TASK DETAILS: Repeat only the lines running from the beginning of the material through the line that contains "b = NB(); box(b, -.06, .06, -.012, .0, .72, .98);".
----
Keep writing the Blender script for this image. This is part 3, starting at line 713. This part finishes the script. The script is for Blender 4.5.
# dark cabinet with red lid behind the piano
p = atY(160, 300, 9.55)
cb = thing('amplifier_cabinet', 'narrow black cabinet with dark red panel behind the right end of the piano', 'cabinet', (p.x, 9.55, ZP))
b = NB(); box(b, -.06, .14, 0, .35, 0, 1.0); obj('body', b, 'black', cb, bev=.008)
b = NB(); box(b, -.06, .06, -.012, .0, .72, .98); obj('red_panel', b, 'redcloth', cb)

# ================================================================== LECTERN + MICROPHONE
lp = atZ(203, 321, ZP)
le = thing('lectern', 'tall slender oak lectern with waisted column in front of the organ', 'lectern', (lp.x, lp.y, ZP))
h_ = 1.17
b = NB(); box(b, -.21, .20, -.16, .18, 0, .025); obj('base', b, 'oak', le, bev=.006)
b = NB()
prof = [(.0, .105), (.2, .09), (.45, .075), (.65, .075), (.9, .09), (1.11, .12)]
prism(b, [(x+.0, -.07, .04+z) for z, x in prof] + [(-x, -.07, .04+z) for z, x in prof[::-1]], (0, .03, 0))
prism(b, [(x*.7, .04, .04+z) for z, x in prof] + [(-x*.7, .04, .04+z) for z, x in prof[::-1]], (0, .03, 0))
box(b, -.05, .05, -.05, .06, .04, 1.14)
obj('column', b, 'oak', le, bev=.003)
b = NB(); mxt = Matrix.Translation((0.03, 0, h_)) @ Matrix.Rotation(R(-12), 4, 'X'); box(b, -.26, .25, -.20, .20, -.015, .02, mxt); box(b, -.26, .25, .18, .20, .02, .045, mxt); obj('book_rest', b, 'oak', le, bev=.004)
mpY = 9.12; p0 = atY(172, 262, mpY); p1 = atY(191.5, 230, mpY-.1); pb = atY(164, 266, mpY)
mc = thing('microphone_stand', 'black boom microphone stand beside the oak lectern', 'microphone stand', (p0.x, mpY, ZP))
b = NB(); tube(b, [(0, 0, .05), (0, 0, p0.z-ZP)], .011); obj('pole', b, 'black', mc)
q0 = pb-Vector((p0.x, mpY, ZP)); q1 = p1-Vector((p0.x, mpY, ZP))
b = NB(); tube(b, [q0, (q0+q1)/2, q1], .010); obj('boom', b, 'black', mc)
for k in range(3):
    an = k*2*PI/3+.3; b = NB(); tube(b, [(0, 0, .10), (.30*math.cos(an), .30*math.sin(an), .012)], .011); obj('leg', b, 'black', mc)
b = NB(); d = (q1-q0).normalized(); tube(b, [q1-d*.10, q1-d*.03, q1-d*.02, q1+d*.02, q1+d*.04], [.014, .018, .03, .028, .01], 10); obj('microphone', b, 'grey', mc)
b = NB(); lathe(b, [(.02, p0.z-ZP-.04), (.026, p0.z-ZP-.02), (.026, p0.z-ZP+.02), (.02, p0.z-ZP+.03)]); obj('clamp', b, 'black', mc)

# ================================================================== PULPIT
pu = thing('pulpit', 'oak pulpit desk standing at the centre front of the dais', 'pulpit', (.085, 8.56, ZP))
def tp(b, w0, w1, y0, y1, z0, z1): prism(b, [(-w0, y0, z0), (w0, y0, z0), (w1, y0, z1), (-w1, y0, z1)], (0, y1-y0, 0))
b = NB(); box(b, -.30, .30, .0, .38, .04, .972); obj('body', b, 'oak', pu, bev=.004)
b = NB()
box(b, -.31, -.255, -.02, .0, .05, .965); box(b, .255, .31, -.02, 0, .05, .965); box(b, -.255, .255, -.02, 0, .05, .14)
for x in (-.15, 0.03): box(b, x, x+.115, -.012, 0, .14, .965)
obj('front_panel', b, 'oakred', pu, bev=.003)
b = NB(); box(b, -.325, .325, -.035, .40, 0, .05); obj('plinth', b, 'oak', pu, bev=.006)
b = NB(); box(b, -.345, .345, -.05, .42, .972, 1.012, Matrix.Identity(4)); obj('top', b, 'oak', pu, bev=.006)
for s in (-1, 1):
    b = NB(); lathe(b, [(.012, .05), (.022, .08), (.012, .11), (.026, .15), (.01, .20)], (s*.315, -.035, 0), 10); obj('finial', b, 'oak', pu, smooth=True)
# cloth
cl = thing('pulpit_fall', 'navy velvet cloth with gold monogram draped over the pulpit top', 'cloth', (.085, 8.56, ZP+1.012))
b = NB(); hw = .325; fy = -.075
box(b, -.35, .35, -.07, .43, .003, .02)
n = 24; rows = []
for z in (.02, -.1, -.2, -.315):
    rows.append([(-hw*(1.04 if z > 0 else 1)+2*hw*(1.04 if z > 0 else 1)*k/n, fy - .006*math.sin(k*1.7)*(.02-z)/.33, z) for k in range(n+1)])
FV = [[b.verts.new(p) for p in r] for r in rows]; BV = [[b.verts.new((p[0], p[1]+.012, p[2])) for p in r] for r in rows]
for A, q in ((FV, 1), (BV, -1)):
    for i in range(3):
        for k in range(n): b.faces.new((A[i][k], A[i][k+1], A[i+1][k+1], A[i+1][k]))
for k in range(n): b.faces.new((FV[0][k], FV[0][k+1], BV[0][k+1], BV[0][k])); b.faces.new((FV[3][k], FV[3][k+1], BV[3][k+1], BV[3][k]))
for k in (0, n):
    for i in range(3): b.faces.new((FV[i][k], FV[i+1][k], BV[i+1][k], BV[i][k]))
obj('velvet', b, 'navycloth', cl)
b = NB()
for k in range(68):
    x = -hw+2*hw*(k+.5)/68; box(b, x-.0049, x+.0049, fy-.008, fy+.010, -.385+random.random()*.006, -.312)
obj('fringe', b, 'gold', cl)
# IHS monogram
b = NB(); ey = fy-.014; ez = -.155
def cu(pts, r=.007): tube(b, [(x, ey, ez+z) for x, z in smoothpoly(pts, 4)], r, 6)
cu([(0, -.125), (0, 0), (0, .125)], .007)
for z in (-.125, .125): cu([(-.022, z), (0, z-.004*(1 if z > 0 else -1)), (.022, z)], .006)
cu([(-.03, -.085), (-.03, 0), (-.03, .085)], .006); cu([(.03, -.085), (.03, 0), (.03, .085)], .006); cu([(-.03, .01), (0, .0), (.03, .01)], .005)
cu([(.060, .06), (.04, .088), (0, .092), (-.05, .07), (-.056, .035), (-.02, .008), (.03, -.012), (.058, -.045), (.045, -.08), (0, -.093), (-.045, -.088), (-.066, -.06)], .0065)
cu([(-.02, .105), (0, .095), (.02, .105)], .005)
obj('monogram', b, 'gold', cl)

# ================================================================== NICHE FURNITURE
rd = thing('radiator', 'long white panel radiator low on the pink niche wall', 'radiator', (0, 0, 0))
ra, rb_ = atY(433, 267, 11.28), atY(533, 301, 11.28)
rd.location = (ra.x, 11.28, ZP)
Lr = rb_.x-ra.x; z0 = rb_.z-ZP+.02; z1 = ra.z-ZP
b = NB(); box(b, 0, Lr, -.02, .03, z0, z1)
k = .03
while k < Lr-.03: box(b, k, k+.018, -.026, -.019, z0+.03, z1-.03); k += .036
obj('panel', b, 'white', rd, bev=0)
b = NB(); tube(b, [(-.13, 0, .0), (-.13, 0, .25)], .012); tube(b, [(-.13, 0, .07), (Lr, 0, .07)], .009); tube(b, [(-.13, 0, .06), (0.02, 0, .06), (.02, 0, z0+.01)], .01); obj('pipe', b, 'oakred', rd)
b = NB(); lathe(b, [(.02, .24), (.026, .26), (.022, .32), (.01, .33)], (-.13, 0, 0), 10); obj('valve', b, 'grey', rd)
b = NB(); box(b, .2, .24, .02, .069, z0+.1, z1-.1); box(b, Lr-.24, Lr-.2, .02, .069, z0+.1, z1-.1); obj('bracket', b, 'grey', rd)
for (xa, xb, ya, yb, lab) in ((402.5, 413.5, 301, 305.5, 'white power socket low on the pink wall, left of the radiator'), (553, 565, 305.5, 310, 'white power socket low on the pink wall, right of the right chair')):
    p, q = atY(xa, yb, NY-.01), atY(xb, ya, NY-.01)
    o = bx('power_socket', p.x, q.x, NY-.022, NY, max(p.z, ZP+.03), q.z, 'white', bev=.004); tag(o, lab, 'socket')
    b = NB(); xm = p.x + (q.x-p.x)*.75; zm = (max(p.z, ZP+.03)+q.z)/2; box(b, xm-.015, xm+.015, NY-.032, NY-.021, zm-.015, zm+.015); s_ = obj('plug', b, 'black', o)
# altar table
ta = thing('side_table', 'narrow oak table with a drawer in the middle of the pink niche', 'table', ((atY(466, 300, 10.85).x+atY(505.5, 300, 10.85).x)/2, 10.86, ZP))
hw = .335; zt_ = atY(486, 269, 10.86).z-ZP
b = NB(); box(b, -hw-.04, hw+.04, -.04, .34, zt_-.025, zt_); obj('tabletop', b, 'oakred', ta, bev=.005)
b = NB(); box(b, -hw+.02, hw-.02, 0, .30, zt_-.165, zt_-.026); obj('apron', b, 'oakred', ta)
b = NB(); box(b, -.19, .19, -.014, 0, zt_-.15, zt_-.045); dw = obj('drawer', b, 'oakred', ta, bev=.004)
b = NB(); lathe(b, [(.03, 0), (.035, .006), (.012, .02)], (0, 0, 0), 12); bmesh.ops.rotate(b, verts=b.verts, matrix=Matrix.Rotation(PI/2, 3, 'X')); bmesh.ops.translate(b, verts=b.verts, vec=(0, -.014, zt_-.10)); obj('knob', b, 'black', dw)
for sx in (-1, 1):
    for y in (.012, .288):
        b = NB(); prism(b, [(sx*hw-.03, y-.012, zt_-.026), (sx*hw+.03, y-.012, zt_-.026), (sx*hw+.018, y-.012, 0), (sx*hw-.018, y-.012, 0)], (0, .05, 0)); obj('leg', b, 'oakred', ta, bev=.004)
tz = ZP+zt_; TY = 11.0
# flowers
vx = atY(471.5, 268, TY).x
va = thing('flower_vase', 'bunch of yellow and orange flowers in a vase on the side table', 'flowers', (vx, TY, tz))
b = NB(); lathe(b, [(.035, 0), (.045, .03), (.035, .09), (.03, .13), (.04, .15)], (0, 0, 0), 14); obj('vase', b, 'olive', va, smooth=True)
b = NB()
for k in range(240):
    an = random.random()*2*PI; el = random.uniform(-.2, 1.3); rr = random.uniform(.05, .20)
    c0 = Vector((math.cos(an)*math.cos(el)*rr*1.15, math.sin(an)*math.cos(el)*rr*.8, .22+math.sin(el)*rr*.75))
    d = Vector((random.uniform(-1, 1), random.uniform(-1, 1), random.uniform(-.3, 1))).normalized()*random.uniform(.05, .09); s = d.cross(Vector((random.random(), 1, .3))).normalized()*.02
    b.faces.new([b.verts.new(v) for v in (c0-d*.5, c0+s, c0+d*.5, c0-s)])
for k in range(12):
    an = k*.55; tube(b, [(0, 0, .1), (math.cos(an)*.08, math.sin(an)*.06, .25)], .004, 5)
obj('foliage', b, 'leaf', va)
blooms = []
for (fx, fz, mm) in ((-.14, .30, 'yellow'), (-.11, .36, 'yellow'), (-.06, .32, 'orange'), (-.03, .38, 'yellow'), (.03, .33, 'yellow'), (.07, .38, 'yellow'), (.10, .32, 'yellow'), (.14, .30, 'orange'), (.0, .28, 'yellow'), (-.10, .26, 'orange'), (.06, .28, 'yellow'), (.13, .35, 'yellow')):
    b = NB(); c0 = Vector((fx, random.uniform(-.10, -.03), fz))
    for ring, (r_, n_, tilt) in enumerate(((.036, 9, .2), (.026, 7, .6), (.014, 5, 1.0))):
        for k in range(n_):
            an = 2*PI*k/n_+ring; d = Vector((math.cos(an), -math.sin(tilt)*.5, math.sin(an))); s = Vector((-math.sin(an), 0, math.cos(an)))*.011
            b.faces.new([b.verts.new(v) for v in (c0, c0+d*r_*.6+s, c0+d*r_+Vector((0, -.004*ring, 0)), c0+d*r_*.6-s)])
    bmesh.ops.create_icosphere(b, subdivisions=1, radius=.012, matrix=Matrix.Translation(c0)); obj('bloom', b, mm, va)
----
WRITTEN RESPONSE:
Keep writing the Blender script for this image. This is part 3, starting at line 713. This part finishes the script. The script is for Blender 4.5.
# dark cabinet with red lid behind the piano
p = atY(160, 300, 9.55)
cb = thing('amplifier_cabinet', 'narrow black cabinet with dark red panel behind the right end of the piano', 'cabinet', (p.x, 9.55, ZP))
b = NB(); box(b, -.06, .14, 0, .35, 0, 1.0); obj('body', b, 'black', cb, bev=.008)
b = NB(); box(b, -.06, .06, -.012, .0, .72, .98); obj('red_panel', b, 'redcloth', cb)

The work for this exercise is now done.